Friday 18 November 2011

Bush Jokes :D


Bush Light Bulb Joke
Q: How many Bush Administration officials does it take to screw in a light bulb?
A: None. There is nothing wrong with the light bulb; it's conditions are improving every day. Any reports of its lack of incandescence are delusional spin from the liberal media. That light bulb has served honorably, and anything you say undermines the lighting effect. Why do you hate freedom?

Roe vs. Wade
Q: What's George Bush's position on Roe v. Wade?
A: He really doesn't care how people get out of New Orleans.

Three Brazilian Soldiers
Donald Rumsfeld is giving the president his daily briefing. He concludes by saying: "Yesterday, 3 Brazilian soldiers were killed."

"OH NO!" the President exclaims. "That's terrible!"

His staff sits stunned at this display of emotion, nervously watching as the President sits, head in hands.

Finally, the President looks up and asks, "How many is a brazillion?"


Bush and Groundhog Day
This year, both Groundhog Day and the State of the Union address occur on the same day. As Air America Radio pointed out, "It is an ironic juxtaposition of events: one involves a meaningless ritual in which we look to a creature of little intelligence for prognostication while the other involves a groundhog."

The Bush Stamp
The Postal Service created a stamp with a picture of President Bush. The stamp was not sticking to envelopes. This enraged the President, who demanded a full investigation.

After a month of testing, a special Presidential commission presented the following findings:

1) The stamp is in perfect order.

2) There is nothing wrong with the applied adhesive.
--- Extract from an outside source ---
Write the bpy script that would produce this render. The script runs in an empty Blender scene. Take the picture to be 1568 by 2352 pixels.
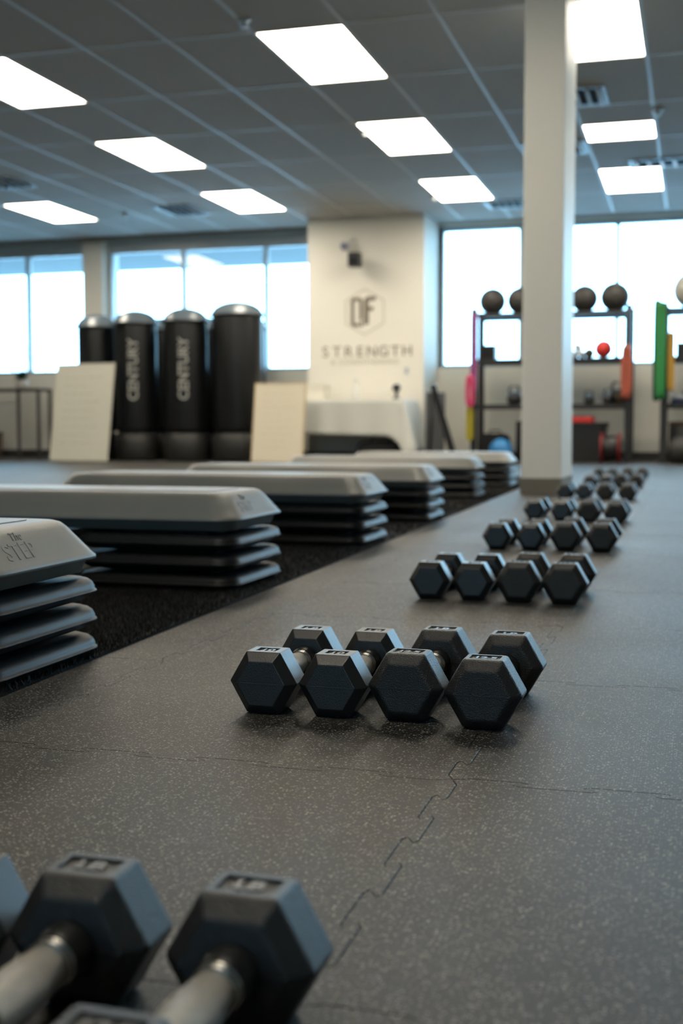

3) People are spitting on the wrong side



How the Bush Administration Changes a Light Bulb
How many members of the Bush administration does it take to change a light bulb?
1. One to deny that a light bulb needs to be changed;
2. One to attack the patriotism of anyone who says the light bulb needs to be changed;
3. One to blame Clinton for burning out the light bulb;
4. One to arrange the invasion of a country rumored to have a secret stockpile of light bulbs;
5. One to give a billion dollar no-bid contract to Halliburton for the new light bulb;
6. One to arrange a photograph of Bush, dressed as a janitor, standing on a step ladder under the banner: Light Bulb Change Accomplished;
7. One administration insider to resign and write a book documenting in detail how Bush was literally in the dark;
8. One to viciously smear #7;
9. One surrogate to campaign on TV and at rallies on how George Bush  has had a strong light-bulb-changing policy all along;
10. And finally one to confuse Americans about the difference between screwing a light bulb and screwing the country.